Football pundits have been around for a long time, even if they weren’t called pundits back then. However, the nature of the role has changed immensely over the years, where now one almost has to be an analyst to some degree to be taken seriously by fans and viewers.

The catalyst for this change was undoubtedly Gary Neville at Sky Sports. His appearances on Monday Night Football from the 2011-12 season onwards completely revolutionised the football punditry business in England. Fans were now being told how and why certain teams did well and won their matches, what tactics were used and why they did and did not work, and why some players played well and others did not. It was a welcome change from the days when all a former player had to do was to show up and talk about mentality and teamwork and determination, and that would be enough. As this Betway video shows, football pundits nowadays have to be spot-on in terms of their knowledge and their research. While a large part of this is down to Neville’s work at Sky, a lot of it also has to do with the way in which the internet has made football a lot more accessible. Fans now have the ability to find statistics and information about players, teams and individual matches at the click of a button or a tap of a screen, making it more difficult for a pundit to hide behind those old tropes.
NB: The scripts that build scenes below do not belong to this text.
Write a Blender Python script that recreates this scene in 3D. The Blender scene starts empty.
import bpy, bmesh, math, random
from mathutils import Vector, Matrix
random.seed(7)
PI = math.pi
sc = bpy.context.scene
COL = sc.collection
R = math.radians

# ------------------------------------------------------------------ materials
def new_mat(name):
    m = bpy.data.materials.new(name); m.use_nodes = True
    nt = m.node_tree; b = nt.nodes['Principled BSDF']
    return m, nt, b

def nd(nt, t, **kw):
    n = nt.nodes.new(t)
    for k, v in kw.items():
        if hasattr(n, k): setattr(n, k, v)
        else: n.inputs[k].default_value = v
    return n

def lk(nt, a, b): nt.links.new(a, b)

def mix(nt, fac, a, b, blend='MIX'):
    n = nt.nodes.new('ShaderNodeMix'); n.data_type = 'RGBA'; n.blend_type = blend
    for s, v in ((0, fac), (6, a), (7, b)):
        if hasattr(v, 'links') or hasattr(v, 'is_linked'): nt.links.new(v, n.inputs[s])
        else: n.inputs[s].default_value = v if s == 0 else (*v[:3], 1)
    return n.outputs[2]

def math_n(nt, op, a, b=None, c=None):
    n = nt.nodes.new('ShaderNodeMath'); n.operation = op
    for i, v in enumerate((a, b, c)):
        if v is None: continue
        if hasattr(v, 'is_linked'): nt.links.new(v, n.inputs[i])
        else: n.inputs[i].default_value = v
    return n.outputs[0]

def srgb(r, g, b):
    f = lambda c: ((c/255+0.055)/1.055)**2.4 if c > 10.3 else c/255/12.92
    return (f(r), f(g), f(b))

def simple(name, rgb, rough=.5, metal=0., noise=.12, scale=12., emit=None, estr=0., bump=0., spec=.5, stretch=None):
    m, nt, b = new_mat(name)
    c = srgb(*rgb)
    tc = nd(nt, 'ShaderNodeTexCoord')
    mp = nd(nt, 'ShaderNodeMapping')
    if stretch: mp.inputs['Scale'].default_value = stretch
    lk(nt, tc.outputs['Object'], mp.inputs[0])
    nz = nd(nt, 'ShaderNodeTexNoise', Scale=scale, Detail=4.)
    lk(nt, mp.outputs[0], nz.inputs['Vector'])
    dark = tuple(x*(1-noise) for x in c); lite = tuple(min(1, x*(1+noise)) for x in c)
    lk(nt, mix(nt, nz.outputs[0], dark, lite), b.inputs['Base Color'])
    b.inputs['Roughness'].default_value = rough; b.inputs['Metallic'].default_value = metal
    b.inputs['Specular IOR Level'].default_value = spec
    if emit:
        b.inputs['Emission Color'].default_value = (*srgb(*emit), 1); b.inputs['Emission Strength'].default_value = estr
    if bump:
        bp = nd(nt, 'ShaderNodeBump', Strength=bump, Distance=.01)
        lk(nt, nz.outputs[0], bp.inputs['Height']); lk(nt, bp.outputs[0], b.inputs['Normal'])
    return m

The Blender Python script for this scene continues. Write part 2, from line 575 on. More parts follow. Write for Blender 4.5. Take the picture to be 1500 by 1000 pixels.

Earlier, it would be enough for a pundit to have had a career in the game upon which he would base his statements for him to be considered credible. Not anymore; just having played the game is not enough for fans today to be convinced by a pundit’s statements. Look at the punditry lineups across broadcasters – the likes of Neville, Jamie Carragher, Roy Keane, Jamie Redknapp, Graeme Sounness, Rio Ferdinand, Steve McManaman, Alan Shearer, Paul Scholes and Ian Wright, to name just a few, grace our screens every weekend, but almost all of them know their facts and support their arguments with data and numbers. It is also telling that of these names, one can probably easily recognize the pundits who are known for still sticking to the ‘old ways’ and are ridiculed for it on social media. This illustrates just why being well-researched and knowledgeable is vitally important to have a career as a pundit in football today; perhaps almost as important as having played the game at a high level.